The recent case of Arthur Porter comes as little surprise to those who have some sense of how McGill, and other big universities in general, recruit well-known and top-ranking professors. Benefits such as large, publicly undisclosed salaries and low-interest loans are a perk if you are a valued academic signing a contract with McGill. For Porter, this meant nearly $100,000 on top of his public $256,000 salary—for teaching he may not have done—and access to a $500,000 loan at one per cent interest, given explicitly for real estate deals.
These benefits are not at all indicative of a poorly-working administration, or of one individual’s corrupt attempt to steal from taxpayers and students. One of McGill’s major causes for overspending, according to a Financial Fact Sheet put out by the Office of the Provost, is its “expenses associated with [the] recruitment and retention of top academics.” Porter is an example of how this monetized and rankings-oriented university efficiently bureaucratizes the movement of wealth from taxpayers and students to those who can give the university what it needs: namely, another rankings boost.
Porter is an anomaly in that he has not fully paid McGill back; but he is not an anomaly in the sense that, if one has a certain degree of prestige, it is far from unusual to have back-room deals where extra money can be secured from university coffers. This back-room stinks of an ‘old boys’ club,’ and it tells of a university structure built with the intention of making it easy for staff members—or more precisely, staff who have some value to rankings and are therefore considered worth retaining—to rely on taxpayers and tuition to get as much as they think they need for their own private use. The obsession with rankings institutionalizes friendliness towards corruption in the form of self-serving and non-transparent transfers of revenue from taxpayers and students to prestigious individuals. This strays far from the ideal of a public university.
49 per cent of McGill’s budget comes from Ministère de l’Éducation, du Loisir et du Sport (MELS), and another 28 per cent from student tuition payments. 33 per cent of students at McGill receive some type of government aid, mainly in the form of loans with interest. Without doubt, even the loneliest student reading this has at least one friend using student loans, which have rates that vary between five and eight per cent—if not more. Student loans will prove a burden for years, and perhaps decades after graduation, depending on one’s job prospects. This means that those using student loans will be paying proportionally far more for borrowing than Porter would have had to pay on his one per cent McGill-approved property loan. While Porter’s high income would disqualify his children for student loans, Porter himself qualified for borrowing from McGill’s taxpayer and tuition revenue for his housing acquisitions—borrowing for which he was already approved from banks. Such is the price of “top academics.”
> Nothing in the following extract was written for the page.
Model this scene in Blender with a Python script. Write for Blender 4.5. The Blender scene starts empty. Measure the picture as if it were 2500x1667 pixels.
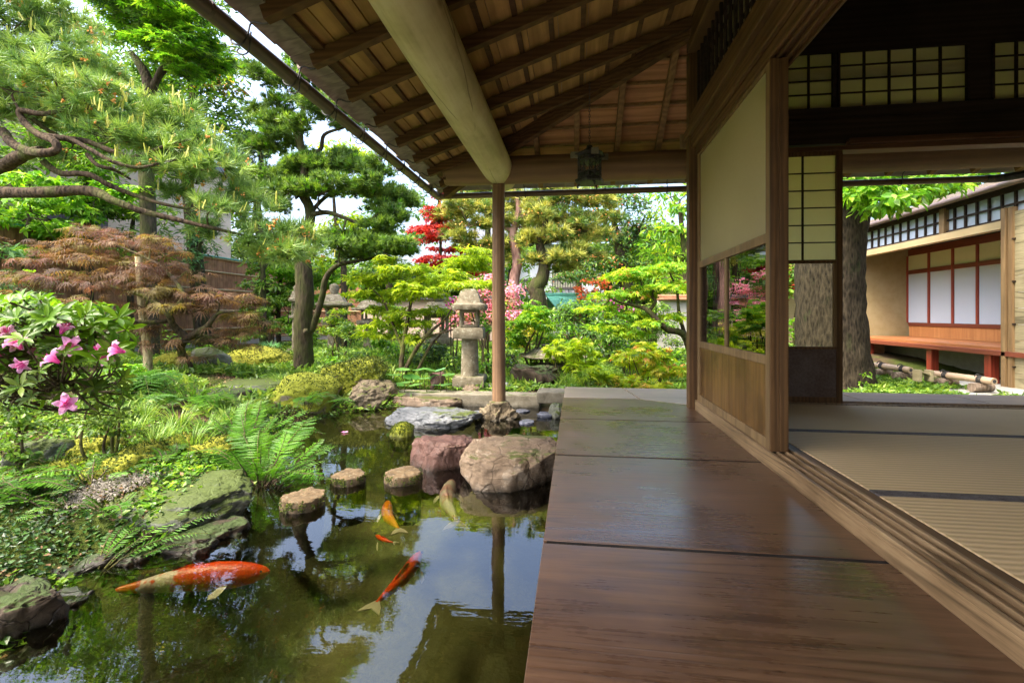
import bpy, math, random
import numpy as np
from mathutils import Vector, Matrix, noise as mnoise

# ---------------------------------------------------------------- camera, sky, sun, exposure
S = bpy.context.scene
C = S.collection
F, HOR, U1 = 1180.0, 768.0, 1403.0       # focal length / horizon / vanishing point on a 2500 px wide frame
YAW = math.atan((U1-1250)/F)
ca, sa = math.cos(YAW), math.sin(YAW)
EYE = .62                                 # above the tatami floor (z = 0)
WATER = -.32
cd = bpy.data.cameras.new('camera'); cam = bpy.data.objects.new('camera', cd); C.objects.link(cam)
cam.location = (0, 0, EYE); cam.rotation_euler = (math.pi/2, 0, YAW)
cd.sensor_width = 36; cd.lens = F/2500*36; cd.shift_y = -(833.5-HOR)/2500; cd.clip_start = .05; cd.clip_end = 500
S.camera = cam
S.view_settings.view_transform = 'Standard'; S.view_settings.look = 'None'; S.view_settings.gamma = 1
S.view_settings.exposure = 2.55
SUN_EL, SUN_AZ = math.radians(58), math.radians(-125)      # azimuth measured from +Y, towards +X
W = bpy.data.worlds.new('World'); S.world = W; W.use_nodes = True
wn = W.node_tree.nodes; bg = wn['Background']; sky = wn.new('ShaderNodeTexSky')
sky.sky_type = 'NISHITA'; sky.sun_disc = False; sky.sun_elevation = SUN_EL; sky.sun_rotation = SUN_AZ
sky.air_density = 1.0; sky.dust_density = 7.0; sky.ozone_density = 2.2
W.node_tree.links.new(sky.outputs[0], bg.inputs[0]); bg.inputs[1].default_value = .15
sl = bpy.data.lights.new('sun', 'SUN'); sl.energy = .9; sl.angle = math.radians(20); sl.color = (1, .90, .72)
so = bpy.data.objects.new('sun', sl); C.objects.link(so)
sd = Vector((math.sin(SUN_AZ)*math.cos(SUN_EL), math.cos(SUN_AZ)*math.cos(SUN_EL), math.sin(SUN_EL)))
so.rotation_euler = sd.to_track_quat('Z', 'Y').to_euler(); so.location = sd*30
S.cycles.max_bounces = 8; S.cycles.transparent_max_bounces = 12

# ---------------------------------------------------------------- measuring helpers (2352 px wide reading of the photo)
K = 2500/2352
def P(dx, dy, Z):
    xc = (dx*K-1250)/F*Z
    return Vector((xc*ca-Z*sa, xc*sa+Z*ca, EYE-(dy*K-HOR)/F*Z))
def G(dx, dy, z=WATER): return P(dx, dy, F*(EYE-z)/(dy*K-HOR))
def PX(dx, dy, X): return P(dx, dy, F*X/(ca*(dx*K-U1)))
def PY(dx, dy, Y): return P(dx, dy, Y/((dx*K-1250)/F*sa+ca))
def px(n, Z): return n*K*Z/F
rng = np.random.default_rng(7)
R = random.Random(11)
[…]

The best professors are by no means always the most visible. Yet renowned figures certainly bring the most public attention; and that, for McGill and other large universities, is the most important factor. Porter, after all, may not even have taught the courses he was paid for at McGill; it seems fair to say that he was being paid his extra salaries, not for his teaching, but for his public prestige. The ideals of liberal education—free and critical thought —serve not as guides, but as rhetorical devices in McGill’s obsessive pursuit of the preservation of its prestige.
The institutionalization of easy money is disgusting, but not unexpected in a highly capital- and rankings-oriented university that must bend the rules and hide some professors’ salaries in order to stay ahead. While students are incurring debts that will likely chain them for decades, well-paid Arthur Porters get whatever they need, because they have ‘real value’ to the university.
McGill wants more money every year—in part to keep up with the demand for continually growing back-room contract benefits. This may very well be what you want university to be: a place focused on recruitment for rankings, and not for teaching; on the prestigious McGill brand, rather than on free thinking; on back-room deals, rather than openness and solidarity with each other. You are the students; you can shrug your shoulders, and do as you like. But don’t be surprised at this instance of corruption; for if getting ahead is the only important thing, what else would you expect?
To conflate Arthur Porter’s corruption (his fault) with the University’s generous compensation packages to attract top minds (something that is not intrinsically evil but has the potential to be abused) is seriously erroneous and intellectually lazy.
Well-written, perceptive, interesting point.
This prestige that Porter and others bring to McGill…. how do you suppose they acquire it? Why does it have such a high monetary value to McGill? this is not a local problem, you have not presented the context.
The author of this piece of pseudo-intellectual moral ranting should have gone to Concordia where they long ago gave up on prestige and ranking.